Conosceva il greco classico, e stava leggendo Sofocle, Platone, Aristofane e Omero. La grecia dei suoi giorni la delude: «Ancora una volta, gli antichi greci si sono presi il meglio, mentre noi eravamo viandanti tardivi: i santuari sono crollati e gli oracoli sono muti». Trova «qualcosa di bello», un «ordine naturale» in un accampamento di pastori valacchi: «sono nomadi che badano alle pecore, e vagano sui monti per tutta l'estate, e rizzano le loro capanne durante l'inverno». Usano «lo stesso aratro che utilizzava ai tempi di Omero, e anche se le genti sono cambiate, la loro vita non può essere molto diversa; la terra cambia ben poco». Poi si imbarca per la Turchia: «Alle sei ero sul ponte e all'improvviso ci siamo trovati di fronte tutta Costantinopoli; ecco Santa Sofia, come un triplice globo di bolle congelate, che prendeva il largo per venirci incontro. È come plasmata in un materiale pregiato, sottile come vetro, soffiato in curve piene, se non fosse che è anche massiccia come una piramide. Forse è questa la sua bellezza». «Poche esperienze sono più esaltanti del primo tuffo in una città nuova», annota prima della delusione della discesa al vecchio quartiere di Stambul: «Un panorama non assicura in alcun modo la bellezza dei dettagli; e le strade erano insignificanti». Dopo tre giorni nella capitale scrive che la cosa più meravigliosa «è la vista dei tetti della città dalle alture di Pera. Al mattino, infatti, la nebbia giace come un velo che avvolge i tesori di tutte le case e di tutte le moschee; poi, quando sorge il sole, si colgono indizi della traboccante moltitudine che custodisce; (...) E lentamente la nebbia si ritira, e tutta la ricchezza delle case scintillanti e delle tonde moschee si estende chiara sulla terra spessa, e in mezzo scorrono le grandi acque, brillanti come la luce del giorno». Il quarto giorno il programma è perdersi per i bassifondi, «imbattersi in luoghi che non sanno nemmeno di esistere» e per la prima volta Costantinopoli diventa una città in carne ed ossa.
In Italia Virginia Woolf trascorre due vacanze nel 1908. Era già stata a Venezia e Firenze nel 1904, poco dopo la morte del padre. «Osservando Firenze l'altra sera sono rimasta molto colpita dalla finezza del colore» annota nelle poche pagine dedicate al nostro paese.

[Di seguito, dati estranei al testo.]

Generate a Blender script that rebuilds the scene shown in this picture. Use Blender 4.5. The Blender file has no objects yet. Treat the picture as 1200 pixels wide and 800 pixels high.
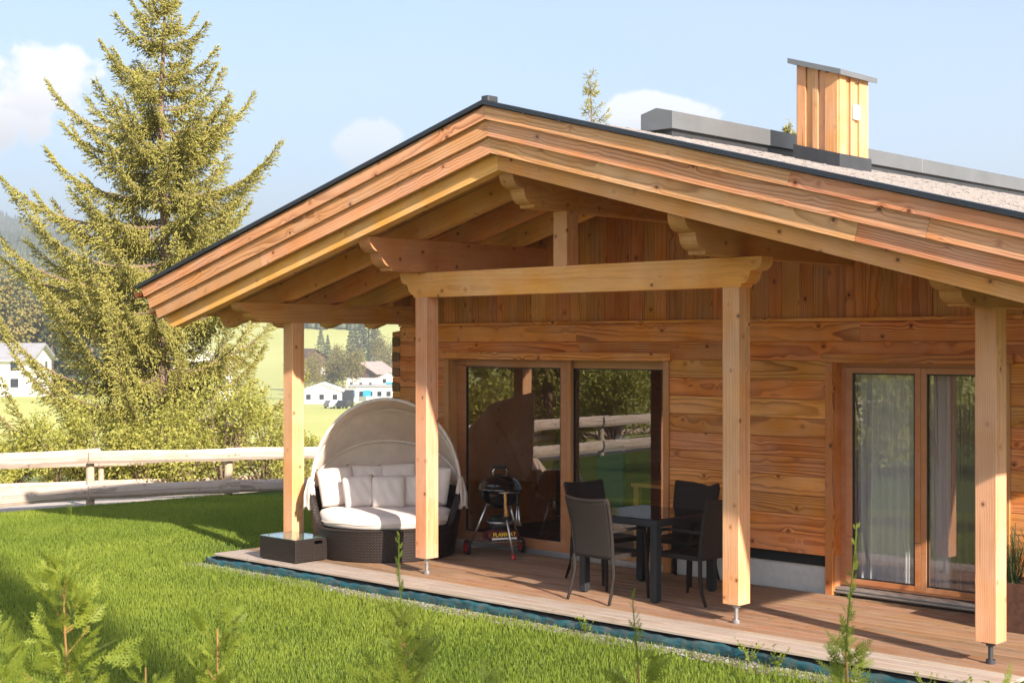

Qui riflette sulla sua poetica: «Io conseguo un tipo diverso di bellezza, raggiungo una simmetria attraverso infinite discordanze, mostrando tutte le tracce del passaggio della mente per il mondo; e alla fine ottengo una sorta di insieme fatto di frammenti vibranti; questo mi pare il processo naturale, il volo della mente». Di Perugia ci lascia un panorama in lontananza: «Il terreno è insolitamente brullo e pietroso, cosparso di granai fatti di vecchi mattoni rosa dall'aria fragile, e magari c'è un'arcata sotto cui siedono le donne a mondare il granturco. Qui l'accogliente cortile delle nostre fattorie non esiste. Ma il posto è bello; gli alberelli ricurvi, ora verdi, ora neri contro il cielo, si ramificano in ogni direzione; le cime sono incantevoli in lontananza, sembrano un grande accampamento di tende di tutte le dimensioni; davanti a noi si trova Perugia sulla sua collina, con la silhouette delle alte torri e degli edifici squadrati addossati gli uni agli altri; non c'è morbidezza, niente di indistinto, ma comincio a capire che questa terra ha un suo carattere, con gli alberelli raggrinziti e i contorni marcati, che presto renderà insulso qualunque altro paesaggio».